* BEGIN Data supplied *

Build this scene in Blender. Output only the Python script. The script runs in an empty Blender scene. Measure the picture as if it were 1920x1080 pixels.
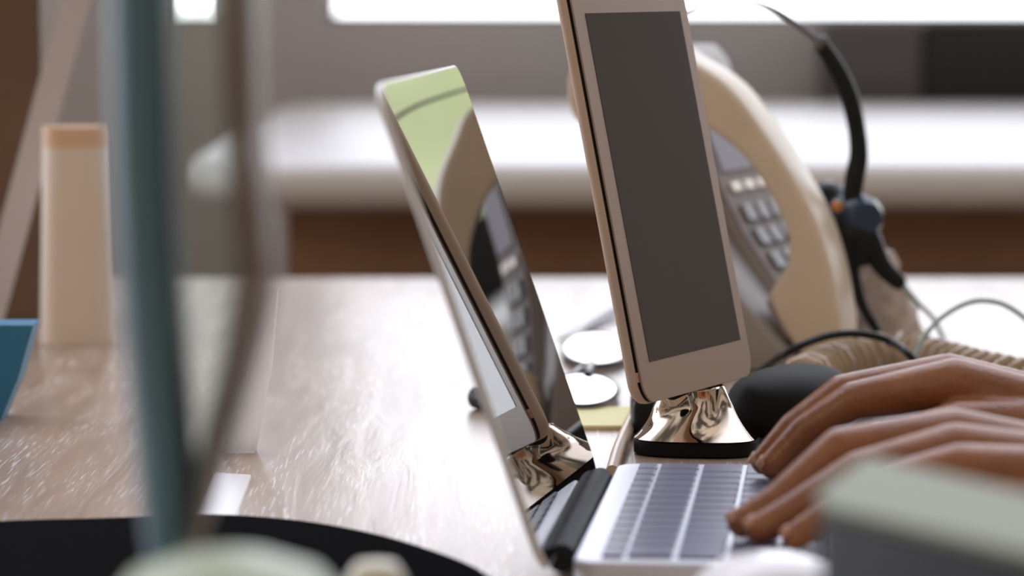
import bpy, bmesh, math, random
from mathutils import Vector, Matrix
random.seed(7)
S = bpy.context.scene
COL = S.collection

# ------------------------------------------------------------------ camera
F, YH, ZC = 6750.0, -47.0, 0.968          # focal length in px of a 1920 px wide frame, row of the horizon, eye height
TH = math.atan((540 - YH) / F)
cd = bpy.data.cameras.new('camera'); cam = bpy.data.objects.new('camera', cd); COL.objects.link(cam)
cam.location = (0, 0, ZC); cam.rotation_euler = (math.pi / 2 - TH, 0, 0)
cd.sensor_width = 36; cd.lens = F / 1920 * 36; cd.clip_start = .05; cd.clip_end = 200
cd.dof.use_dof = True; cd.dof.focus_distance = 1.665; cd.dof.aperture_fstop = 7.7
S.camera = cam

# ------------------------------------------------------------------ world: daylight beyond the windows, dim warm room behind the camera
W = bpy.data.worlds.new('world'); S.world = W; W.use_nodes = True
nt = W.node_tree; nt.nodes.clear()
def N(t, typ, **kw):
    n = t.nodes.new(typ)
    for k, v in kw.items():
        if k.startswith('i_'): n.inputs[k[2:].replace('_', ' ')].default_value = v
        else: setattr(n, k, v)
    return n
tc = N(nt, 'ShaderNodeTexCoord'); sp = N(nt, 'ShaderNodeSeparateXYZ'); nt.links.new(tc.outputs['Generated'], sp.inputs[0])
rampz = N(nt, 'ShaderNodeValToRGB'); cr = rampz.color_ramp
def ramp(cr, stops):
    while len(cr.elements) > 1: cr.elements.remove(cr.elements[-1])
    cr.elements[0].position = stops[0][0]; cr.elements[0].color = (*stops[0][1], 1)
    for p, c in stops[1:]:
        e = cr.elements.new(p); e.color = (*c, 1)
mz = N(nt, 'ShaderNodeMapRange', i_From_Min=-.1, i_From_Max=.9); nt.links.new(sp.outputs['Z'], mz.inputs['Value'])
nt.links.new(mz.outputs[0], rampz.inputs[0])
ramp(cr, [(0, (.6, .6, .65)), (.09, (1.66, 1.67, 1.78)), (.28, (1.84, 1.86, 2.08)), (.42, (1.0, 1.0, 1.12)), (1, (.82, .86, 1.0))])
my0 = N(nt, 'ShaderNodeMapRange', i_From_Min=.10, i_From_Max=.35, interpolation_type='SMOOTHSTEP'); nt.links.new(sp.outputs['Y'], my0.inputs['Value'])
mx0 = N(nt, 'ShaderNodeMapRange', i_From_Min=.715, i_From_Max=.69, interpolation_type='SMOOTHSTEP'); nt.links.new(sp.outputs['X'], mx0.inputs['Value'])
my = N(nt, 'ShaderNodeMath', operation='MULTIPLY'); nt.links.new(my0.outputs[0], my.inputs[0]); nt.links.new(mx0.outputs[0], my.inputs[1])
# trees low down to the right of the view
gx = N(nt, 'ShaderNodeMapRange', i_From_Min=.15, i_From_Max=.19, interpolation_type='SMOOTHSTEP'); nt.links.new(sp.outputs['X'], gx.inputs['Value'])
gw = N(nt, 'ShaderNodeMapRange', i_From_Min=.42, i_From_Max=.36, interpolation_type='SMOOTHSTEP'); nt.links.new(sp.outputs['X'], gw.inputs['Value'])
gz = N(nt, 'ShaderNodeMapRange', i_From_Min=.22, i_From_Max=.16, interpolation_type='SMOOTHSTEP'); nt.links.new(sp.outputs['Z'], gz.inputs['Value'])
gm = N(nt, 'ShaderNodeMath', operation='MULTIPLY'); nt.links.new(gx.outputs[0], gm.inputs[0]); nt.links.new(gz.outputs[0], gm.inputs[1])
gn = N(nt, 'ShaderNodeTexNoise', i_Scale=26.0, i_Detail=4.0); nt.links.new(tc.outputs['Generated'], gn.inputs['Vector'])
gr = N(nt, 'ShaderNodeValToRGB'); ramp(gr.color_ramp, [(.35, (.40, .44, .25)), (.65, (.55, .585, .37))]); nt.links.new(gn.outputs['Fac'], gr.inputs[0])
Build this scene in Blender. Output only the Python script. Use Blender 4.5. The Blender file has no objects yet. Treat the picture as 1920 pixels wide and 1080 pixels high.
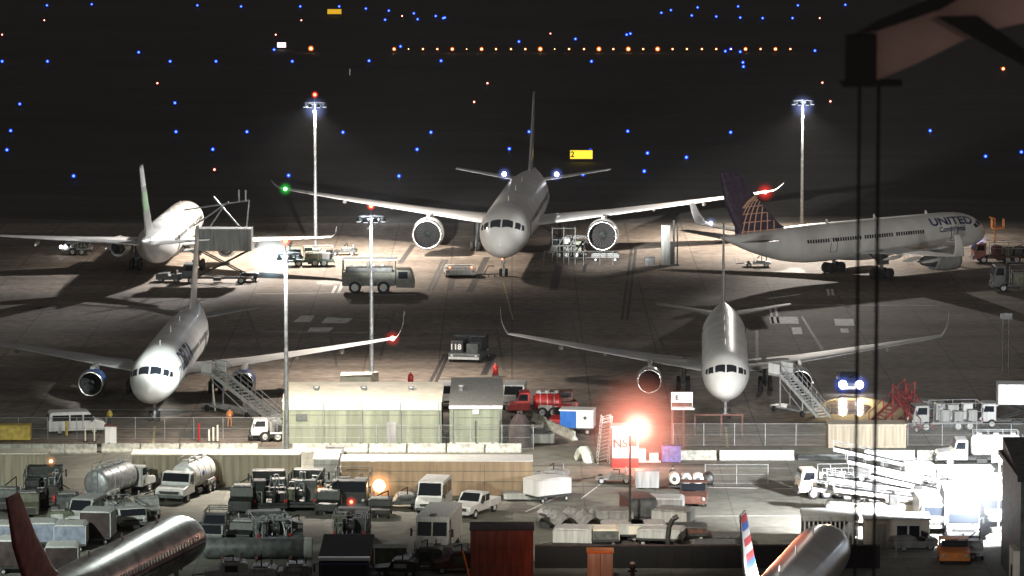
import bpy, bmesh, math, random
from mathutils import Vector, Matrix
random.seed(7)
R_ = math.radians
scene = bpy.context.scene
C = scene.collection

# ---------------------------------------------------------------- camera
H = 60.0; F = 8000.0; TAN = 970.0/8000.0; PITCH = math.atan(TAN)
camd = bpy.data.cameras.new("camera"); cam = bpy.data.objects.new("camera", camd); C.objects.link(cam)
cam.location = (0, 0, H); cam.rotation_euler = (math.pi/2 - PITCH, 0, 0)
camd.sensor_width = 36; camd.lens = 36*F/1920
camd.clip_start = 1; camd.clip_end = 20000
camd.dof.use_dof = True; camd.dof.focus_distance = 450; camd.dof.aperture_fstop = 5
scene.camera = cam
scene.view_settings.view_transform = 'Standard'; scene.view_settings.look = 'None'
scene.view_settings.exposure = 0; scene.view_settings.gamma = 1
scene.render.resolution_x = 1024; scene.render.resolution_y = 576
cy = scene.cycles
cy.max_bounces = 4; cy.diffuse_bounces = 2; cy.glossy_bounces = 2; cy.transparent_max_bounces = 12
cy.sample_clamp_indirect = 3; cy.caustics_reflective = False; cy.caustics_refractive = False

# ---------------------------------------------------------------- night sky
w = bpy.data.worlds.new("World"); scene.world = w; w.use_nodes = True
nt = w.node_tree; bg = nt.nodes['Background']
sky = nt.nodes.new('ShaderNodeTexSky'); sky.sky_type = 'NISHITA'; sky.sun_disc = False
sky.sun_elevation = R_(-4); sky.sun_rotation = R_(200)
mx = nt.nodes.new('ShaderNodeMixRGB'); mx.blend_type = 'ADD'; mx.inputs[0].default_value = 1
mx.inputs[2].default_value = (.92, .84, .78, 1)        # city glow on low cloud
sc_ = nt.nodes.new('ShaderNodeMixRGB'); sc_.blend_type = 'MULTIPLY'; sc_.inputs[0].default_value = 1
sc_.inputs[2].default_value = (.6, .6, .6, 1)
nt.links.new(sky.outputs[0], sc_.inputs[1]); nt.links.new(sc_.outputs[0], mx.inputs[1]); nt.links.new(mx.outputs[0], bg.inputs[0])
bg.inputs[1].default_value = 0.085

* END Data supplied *

Include the first line of the records, the line containing "COL = S.collection", and every line between them, repeated exactly. Skip the pictures.

Build this scene in Blender. Output only the Python script. The script runs in an empty Blender scene. Measure the picture as if it were 1920x1080 pixels.
import bpy, bmesh, math, random
from mathutils import Vector, Matrix
random.seed(7)
S = bpy.context.scene
COL = S.collection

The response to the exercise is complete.